# START OF Supplied data

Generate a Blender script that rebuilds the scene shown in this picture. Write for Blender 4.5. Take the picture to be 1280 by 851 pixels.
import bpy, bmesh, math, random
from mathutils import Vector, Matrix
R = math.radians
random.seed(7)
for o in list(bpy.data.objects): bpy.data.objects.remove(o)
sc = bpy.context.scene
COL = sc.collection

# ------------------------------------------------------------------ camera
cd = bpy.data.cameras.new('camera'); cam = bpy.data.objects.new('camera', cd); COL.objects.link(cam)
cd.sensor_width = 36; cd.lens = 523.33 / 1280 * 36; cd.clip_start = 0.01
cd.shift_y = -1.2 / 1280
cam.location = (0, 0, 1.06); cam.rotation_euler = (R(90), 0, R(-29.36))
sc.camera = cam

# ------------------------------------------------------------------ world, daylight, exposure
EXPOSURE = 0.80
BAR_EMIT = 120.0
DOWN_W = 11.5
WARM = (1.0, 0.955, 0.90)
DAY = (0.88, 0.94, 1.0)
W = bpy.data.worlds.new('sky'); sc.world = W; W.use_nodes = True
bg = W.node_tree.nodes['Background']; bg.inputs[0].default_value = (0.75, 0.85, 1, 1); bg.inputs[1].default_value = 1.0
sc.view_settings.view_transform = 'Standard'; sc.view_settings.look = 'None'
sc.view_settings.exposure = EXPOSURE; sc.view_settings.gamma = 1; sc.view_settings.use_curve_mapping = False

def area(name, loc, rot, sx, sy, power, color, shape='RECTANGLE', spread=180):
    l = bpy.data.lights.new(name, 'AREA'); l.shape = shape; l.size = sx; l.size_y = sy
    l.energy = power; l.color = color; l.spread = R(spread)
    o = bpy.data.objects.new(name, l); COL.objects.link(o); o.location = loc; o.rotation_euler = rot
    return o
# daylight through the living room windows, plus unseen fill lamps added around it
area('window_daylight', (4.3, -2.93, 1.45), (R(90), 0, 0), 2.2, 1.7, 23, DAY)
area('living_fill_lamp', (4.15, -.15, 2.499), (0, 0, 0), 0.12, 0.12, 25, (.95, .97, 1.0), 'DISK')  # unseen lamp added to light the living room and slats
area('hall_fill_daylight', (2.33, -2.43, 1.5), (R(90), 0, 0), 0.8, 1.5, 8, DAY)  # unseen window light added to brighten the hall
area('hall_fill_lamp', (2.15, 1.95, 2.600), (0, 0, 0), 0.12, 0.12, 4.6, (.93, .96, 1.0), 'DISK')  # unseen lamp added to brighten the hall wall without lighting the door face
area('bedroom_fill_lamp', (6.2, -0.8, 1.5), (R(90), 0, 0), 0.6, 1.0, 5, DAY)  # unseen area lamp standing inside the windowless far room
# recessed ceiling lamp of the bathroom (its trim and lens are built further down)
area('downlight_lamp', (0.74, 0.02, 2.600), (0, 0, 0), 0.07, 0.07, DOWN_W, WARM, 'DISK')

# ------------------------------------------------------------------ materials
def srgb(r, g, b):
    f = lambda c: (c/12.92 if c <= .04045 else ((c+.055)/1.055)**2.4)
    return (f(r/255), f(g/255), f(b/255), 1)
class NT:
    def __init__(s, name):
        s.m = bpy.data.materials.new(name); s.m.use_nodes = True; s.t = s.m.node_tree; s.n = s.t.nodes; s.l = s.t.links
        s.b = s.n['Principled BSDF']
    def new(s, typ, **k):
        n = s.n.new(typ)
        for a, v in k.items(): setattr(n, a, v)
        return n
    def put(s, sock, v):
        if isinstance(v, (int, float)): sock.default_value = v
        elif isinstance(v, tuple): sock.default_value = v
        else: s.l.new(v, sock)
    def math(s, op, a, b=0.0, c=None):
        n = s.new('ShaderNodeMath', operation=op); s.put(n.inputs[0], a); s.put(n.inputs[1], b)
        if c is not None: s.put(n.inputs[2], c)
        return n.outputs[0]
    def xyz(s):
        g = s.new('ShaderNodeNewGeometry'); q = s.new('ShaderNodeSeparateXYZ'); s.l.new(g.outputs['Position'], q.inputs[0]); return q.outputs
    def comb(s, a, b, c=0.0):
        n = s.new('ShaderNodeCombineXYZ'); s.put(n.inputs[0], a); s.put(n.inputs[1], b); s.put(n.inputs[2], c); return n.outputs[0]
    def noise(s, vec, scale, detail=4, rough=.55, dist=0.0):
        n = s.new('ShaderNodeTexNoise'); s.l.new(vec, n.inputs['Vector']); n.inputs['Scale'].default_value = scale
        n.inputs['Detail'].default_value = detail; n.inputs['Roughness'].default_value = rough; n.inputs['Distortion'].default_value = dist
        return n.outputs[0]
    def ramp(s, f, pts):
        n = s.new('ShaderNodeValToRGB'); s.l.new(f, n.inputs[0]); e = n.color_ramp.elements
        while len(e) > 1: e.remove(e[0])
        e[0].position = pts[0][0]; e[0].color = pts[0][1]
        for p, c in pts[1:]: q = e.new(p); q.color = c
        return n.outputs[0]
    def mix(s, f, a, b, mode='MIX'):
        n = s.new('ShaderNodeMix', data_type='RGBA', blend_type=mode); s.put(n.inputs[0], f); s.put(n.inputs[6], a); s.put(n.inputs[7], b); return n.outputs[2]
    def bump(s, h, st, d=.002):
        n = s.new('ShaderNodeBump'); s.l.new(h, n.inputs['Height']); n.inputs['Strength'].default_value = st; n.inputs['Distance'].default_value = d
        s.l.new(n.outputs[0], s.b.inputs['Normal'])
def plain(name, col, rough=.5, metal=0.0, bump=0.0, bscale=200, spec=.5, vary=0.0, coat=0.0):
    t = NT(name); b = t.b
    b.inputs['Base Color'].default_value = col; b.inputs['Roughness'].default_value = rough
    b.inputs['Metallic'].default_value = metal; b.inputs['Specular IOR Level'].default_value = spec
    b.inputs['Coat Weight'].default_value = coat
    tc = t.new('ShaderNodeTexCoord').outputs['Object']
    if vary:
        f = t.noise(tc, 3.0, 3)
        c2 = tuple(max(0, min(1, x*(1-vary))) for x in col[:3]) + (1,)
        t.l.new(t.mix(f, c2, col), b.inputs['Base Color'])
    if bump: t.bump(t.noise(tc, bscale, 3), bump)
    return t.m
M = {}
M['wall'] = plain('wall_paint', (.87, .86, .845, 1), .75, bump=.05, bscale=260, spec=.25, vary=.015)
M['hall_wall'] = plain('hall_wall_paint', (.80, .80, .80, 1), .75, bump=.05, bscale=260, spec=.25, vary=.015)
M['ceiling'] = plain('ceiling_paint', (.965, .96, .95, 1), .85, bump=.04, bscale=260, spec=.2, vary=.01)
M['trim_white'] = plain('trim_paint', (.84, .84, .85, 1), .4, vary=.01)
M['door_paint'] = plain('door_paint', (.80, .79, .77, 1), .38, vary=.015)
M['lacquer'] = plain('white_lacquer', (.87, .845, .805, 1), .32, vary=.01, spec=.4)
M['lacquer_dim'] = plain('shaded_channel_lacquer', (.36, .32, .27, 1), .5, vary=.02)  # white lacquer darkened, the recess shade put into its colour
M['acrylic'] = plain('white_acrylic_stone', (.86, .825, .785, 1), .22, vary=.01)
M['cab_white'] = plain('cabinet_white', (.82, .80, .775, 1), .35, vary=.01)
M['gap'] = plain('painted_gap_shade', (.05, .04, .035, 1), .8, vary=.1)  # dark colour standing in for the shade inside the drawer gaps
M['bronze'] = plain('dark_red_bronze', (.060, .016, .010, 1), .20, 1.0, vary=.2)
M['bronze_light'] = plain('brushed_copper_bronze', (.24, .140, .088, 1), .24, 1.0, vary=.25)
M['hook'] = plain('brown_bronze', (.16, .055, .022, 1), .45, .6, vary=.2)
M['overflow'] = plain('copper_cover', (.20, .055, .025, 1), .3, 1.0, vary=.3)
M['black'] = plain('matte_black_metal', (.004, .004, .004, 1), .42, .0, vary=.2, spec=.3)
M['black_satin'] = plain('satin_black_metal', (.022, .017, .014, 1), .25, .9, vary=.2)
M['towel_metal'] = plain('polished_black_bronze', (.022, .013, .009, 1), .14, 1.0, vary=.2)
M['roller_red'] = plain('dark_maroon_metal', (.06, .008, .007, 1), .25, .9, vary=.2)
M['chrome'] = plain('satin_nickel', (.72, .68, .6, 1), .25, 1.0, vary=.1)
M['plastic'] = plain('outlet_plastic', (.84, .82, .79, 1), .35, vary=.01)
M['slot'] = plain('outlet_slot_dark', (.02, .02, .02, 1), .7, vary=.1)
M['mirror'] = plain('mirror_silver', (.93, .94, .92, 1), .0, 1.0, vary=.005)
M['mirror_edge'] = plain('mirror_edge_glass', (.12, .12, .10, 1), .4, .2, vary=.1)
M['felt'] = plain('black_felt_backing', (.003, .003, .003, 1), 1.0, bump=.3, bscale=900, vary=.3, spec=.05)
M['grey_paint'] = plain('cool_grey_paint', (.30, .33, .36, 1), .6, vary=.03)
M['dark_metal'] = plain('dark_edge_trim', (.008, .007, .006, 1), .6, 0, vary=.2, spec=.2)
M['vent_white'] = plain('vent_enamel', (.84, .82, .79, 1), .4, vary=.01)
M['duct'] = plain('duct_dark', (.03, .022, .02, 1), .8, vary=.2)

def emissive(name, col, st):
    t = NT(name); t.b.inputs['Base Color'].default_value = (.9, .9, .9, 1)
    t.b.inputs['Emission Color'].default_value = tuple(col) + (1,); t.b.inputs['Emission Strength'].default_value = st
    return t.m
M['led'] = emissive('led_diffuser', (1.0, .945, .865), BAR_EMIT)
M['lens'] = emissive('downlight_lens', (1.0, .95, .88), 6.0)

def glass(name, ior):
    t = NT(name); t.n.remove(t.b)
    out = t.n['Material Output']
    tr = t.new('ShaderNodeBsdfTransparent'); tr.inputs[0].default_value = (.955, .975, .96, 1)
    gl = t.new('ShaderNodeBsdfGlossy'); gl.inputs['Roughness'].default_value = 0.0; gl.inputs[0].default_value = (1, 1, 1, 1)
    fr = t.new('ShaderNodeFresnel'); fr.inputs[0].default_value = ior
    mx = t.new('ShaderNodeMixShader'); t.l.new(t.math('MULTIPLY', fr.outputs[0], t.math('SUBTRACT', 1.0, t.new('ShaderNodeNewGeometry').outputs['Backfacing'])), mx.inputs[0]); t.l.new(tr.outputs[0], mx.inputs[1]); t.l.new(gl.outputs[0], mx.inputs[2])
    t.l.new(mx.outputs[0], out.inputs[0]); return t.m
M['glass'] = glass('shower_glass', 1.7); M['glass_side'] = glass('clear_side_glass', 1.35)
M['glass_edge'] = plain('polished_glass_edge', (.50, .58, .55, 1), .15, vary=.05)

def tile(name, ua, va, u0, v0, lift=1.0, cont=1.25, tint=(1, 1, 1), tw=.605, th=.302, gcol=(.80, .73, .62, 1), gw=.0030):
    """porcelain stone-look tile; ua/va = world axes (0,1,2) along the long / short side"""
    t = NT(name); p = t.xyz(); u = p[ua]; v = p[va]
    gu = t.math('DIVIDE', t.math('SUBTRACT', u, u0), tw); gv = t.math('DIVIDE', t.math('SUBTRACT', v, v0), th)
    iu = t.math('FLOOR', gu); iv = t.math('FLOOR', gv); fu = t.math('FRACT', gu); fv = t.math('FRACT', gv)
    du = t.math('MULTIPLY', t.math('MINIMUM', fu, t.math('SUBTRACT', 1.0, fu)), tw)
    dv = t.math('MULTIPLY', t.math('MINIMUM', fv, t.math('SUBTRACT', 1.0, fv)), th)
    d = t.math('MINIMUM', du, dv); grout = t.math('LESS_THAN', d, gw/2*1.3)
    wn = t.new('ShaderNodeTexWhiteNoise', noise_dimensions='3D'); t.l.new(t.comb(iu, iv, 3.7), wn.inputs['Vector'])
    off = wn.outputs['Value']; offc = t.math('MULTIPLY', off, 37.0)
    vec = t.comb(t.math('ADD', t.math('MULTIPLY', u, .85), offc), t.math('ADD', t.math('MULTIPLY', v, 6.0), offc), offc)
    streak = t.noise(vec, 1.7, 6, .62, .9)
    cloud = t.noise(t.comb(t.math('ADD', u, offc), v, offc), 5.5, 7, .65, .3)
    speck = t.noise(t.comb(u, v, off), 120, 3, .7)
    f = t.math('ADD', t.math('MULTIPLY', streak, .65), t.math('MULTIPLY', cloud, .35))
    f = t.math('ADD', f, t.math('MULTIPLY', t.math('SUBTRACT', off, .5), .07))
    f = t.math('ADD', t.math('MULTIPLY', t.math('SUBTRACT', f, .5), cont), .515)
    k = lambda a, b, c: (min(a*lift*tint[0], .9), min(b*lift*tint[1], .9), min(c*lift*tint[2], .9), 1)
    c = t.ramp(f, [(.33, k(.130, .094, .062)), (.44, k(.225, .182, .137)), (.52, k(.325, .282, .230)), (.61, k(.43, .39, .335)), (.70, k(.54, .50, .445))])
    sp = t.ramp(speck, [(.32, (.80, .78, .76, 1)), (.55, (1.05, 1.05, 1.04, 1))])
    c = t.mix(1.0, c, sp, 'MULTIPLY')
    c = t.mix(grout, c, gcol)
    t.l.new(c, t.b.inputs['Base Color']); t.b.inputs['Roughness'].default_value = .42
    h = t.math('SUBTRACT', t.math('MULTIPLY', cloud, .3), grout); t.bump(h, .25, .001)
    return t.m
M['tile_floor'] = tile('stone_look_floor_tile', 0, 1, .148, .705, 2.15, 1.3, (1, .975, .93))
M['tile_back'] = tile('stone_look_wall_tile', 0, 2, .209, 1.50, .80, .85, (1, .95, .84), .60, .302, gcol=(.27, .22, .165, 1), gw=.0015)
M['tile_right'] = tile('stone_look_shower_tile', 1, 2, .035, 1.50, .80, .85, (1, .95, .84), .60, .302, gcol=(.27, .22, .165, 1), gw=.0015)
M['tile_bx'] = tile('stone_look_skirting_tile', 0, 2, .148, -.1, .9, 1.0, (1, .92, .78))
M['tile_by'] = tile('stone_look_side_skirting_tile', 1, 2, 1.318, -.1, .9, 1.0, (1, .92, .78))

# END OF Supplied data

_Instructions for the task_
Count the lines of the material that include the word "scene", then state only the total.

_Complete answer_
2